Aim: Each record below is to be copied word for word, with pictures removed.

Scripts that build scenes:
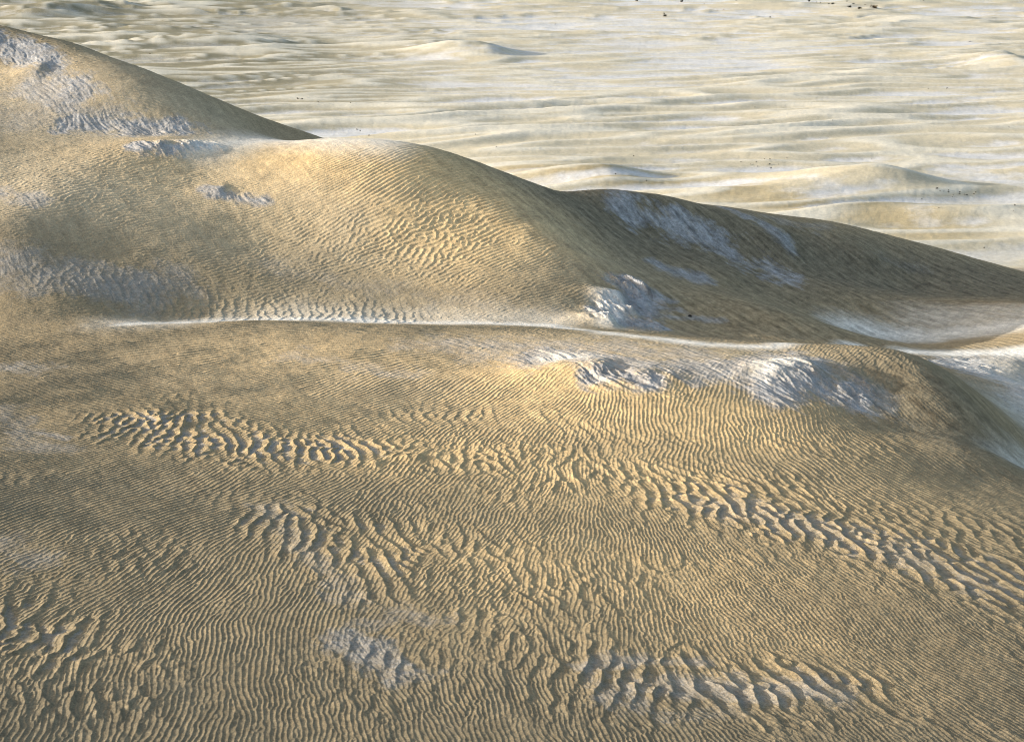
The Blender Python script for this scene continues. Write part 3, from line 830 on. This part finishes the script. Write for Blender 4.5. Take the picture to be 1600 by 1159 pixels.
q = random.Random(5)
bm = bmesh.new()
bmesh.ops.create_icosphere(bm, subdivisions=3, radius=.5)
for v in bm.verts:
    k = 1 + .35 * math.sin(5 * v.co.x + 1.3) * math.cos(4 * v.co.y) + .12 * q.uniform(-1, 1)
    v.co = Vector((v.co.x * k * 1.5, v.co.y * k, max(v.co.z * k * .75, -.2)))
me = bpy.data.meshes.new('rock')
bm.to_mesh(me)
bm.free()
me.materials.append(M_ROCK)
o = bpy.data.objects.new('rock', me)
C.objects.link(o)
x, y, z = ground(1078, 495)
o.location = (x, y, z + .05)
o.scale = (.3, .3, .3)
o['label'], o['category'] = 'small dark stone lying on the pale crust tail right of the outcrop', 'rock'

# ------------------------------------------------------------------ light, sky, camera
SUN_EL, SUN_AZ = math.radians(10), math.radians(-90)   # azimuth from +Y clockwise; the sun stands at the left
sx, sy, sz = math.sin(SUN_AZ) * math.cos(SUN_EL), math.cos(SUN_AZ) * math.cos(SUN_EL), math.sin(SUN_EL)
sun = bpy.data.lights.new('sun', 'SUN')
sun.energy = 3.8
sun.angle = math.radians(.6)
sun.color = (1, .94, .84)
so = bpy.data.objects.new('sun', sun)
C.objects.link(so)
so.rotation_euler = Vector((-sx, -sy, -sz)).to_track_quat('-Z', 'Y').to_euler()
w = bpy.data.worlds.new('World')
bpy.context.scene.world = w
w.use_nodes = True
sky = w.node_tree.nodes.new('ShaderNodeTexSky')
sky.sky_type = 'NISHITA'
sky.sun_disc = False
sky.sun_elevation = SUN_EL
sky.sun_rotation = SUN_AZ
sky.air_density = 1
sky.dust_density = 3
sky.ozone_density = .6
bg = w.node_tree.nodes['Background']
bg.inputs['Strength'].default_value = .13
w.node_tree.links.new(sky.outputs['Color'], bg.inputs['Color'])

cam = bpy.data.cameras.new('camera')
cam.sensor_fit = 'HORIZONTAL'
cam.sensor_width = 36
cam.lens = FPX / 1600 * 36
cam.clip_start = 1
cam.clip_end = 20000
co_ = bpy.data.objects.new('camera', cam)
C.objects.link(co_)
co_.location = (0, 0, CAM_H)
co_.rotation_euler = (math.pi / 2 - PITCH, 0, 0)
sc = bpy.context.scene
sc.cycles.filter_width = 1.0
sc.camera = co_
sc.view_settings.view_transform = 'Standard'
sc.view_settings.look = 'None'
sc.view_settings.exposure = 1.5
sc.view_settings.gamma = 1
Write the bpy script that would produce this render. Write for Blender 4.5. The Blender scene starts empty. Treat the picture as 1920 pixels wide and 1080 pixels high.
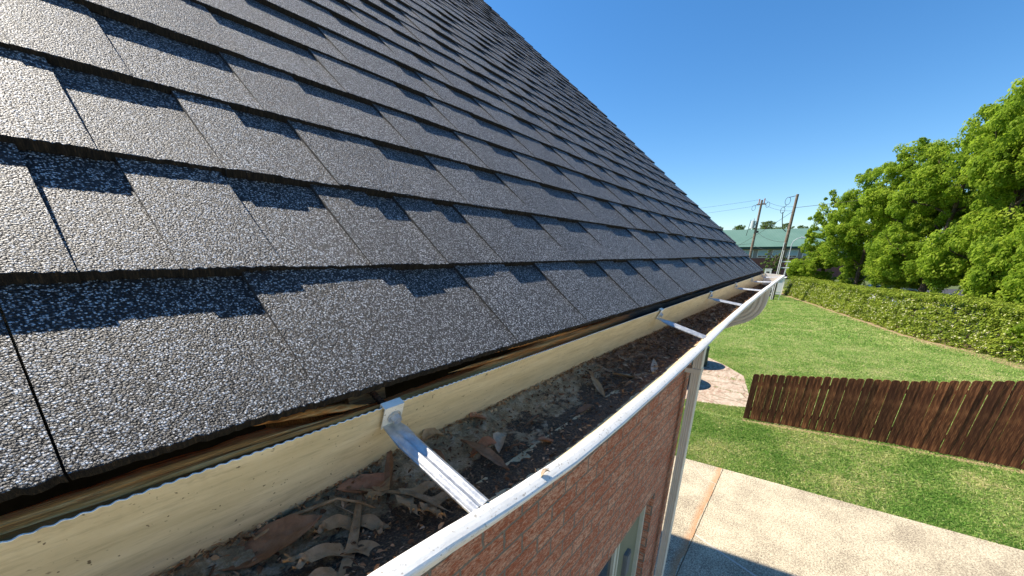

Written answer:
The Blender Python script for this scene continues. Write part 3, from line 830 on. This part finishes the script. Write for Blender 4.5. Take the picture to be 1600 by 1159 pixels.
q = random.Random(5)
bm = bmesh.new()
bmesh.ops.create_icosphere(bm, subdivisions=3, radius=.5)
for v in bm.verts:
    k = 1 + .35 * math.sin(5 * v.co.x + 1.3) * math.cos(4 * v.co.y) + .12 * q.uniform(-1, 1)
    v.co = Vector((v.co.x * k * 1.5, v.co.y * k, max(v.co.z * k * .75, -.2)))
me = bpy.data.meshes.new('rock')
bm.to_mesh(me)
bm.free()
me.materials.append(M_ROCK)
o = bpy.data.objects.new('rock', me)
C.objects.link(o)
x, y, z = ground(1078, 495)
o.location = (x, y, z + .05)
o.scale = (.3, .3, .3)
o['label'], o['category'] = 'small dark stone lying on the pale crust tail right of the outcrop', 'rock'

# ------------------------------------------------------------------ light, sky, camera
SUN_EL, SUN_AZ = math.radians(10), math.radians(-90)   # azimuth from +Y clockwise; the sun stands at the left
sx, sy, sz = math.sin(SUN_AZ) * math.cos(SUN_EL), math.cos(SUN_AZ) * math.cos(SUN_EL), math.sin(SUN_EL)
sun = bpy.data.lights.new('sun', 'SUN')
sun.energy = 3.8
sun.angle = math.radians(.6)
sun.color = (1, .94, .84)
so = bpy.data.objects.new('sun', sun)
C.objects.link(so)
so.rotation_euler = Vector((-sx, -sy, -sz)).to_track_quat('-Z', 'Y').to_euler()
w = bpy.data.worlds.new('World')
bpy.context.scene.world = w
w.use_nodes = True
sky = w.node_tree.nodes.new('ShaderNodeTexSky')
sky.sky_type = 'NISHITA'
sky.sun_disc = False
sky.sun_elevation = SUN_EL
sky.sun_rotation = SUN_AZ
sky.air_density = 1
sky.dust_density = 3
sky.ozone_density = .6
bg = w.node_tree.nodes['Background']
bg.inputs['Strength'].default_value = .13
w.node_tree.links.new(sky.outputs['Color'], bg.inputs['Color'])

cam = bpy.data.cameras.new('camera')
cam.sensor_fit = 'HORIZONTAL'
cam.sensor_width = 36
cam.lens = FPX / 1600 * 36
cam.clip_start = 1
cam.clip_end = 20000
co_ = bpy.data.objects.new('camera', cam)
C.objects.link(co_)
co_.location = (0, 0, CAM_H)
co_.rotation_euler = (math.pi / 2 - PITCH, 0, 0)
sc = bpy.context.scene
sc.cycles.filter_width = 1.0
sc.camera = co_
sc.view_settings.view_transform = 'Standard'
sc.view_settings.look = 'None'
sc.view_settings.exposure = 1.5
sc.view_settings.gamma = 1
Write the bpy script that would produce this render. Write for Blender 4.5. The Blender scene starts empty. Treat the picture as 1920 pixels wide and 1080 pixels high.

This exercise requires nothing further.